A giant chasm lies between the Lithuania of bloody murderers such as Lukša and his ilk, and the Lithuania of such courageous and luminous people as Ruta Vanagaitė.


 

 

Yakov Faitelson

Yakov Faitelson was born in Vilnius in 1946. In 1969 he graduated from Kaunas Polytechnic Institute with a degree in computer mathematics. He was active participant in the struggle of Jews to leave the USSR for Israel (1969-1971). an Israeli public and political figure, researcher of demographic processes, he was the first mayor of the city of Ariel (1981-1985). He was member of the Board of Directors and Chairman of the Computerization Commission of the Israeli Electricity Company (1990-1993); Director of the Department of the American Jewish Joint Distribution Committee (JDC) for Construction and Real Estate in the CIS (2000-2011~), following up as head of the Representative Office of the Jewish Agency in Ukraine (2012-2013).

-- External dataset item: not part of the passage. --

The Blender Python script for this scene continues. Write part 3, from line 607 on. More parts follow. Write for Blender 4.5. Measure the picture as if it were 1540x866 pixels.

Yakov Faitelson is the son of the late Alex (Alter) Faitelson, a legendary Jewish resistance leader who was one of the architects of one of the Holocaust’s most daring escapes, accomplished by cutting a hole in a massive solid steel door and preparing a complex of tunnels, on Christmas Day 1943 in the Ninth Fort mass murder site on the outskirts of Kaunas (Kovno).  The escape’s survivors joined up with the anti-Nazi partisans in the forests. In later decades in Israel, he emerged as a leading memoirist and historian of the Holocaust and the Jewish resistance in Kaunas and its region. 

Yakov Faitelson with his father Alex Faitelson

See more on Yakov Faitelson’s life and publications in English, Hebrew, and Russian. He recently published studies  in English and Hebrew. on the escape of a group of Jews from the Ninth Fort (outside Kaunas), in which his father played a key role.

Yakov Faitelson’s maternal grandfather, Meir Yashunsky was a decorated veteran of Lithuania’s War of Independence (1918-1920), pictured here in his Lithuanian military uniform. He and his wife and children perished in the Holocaust.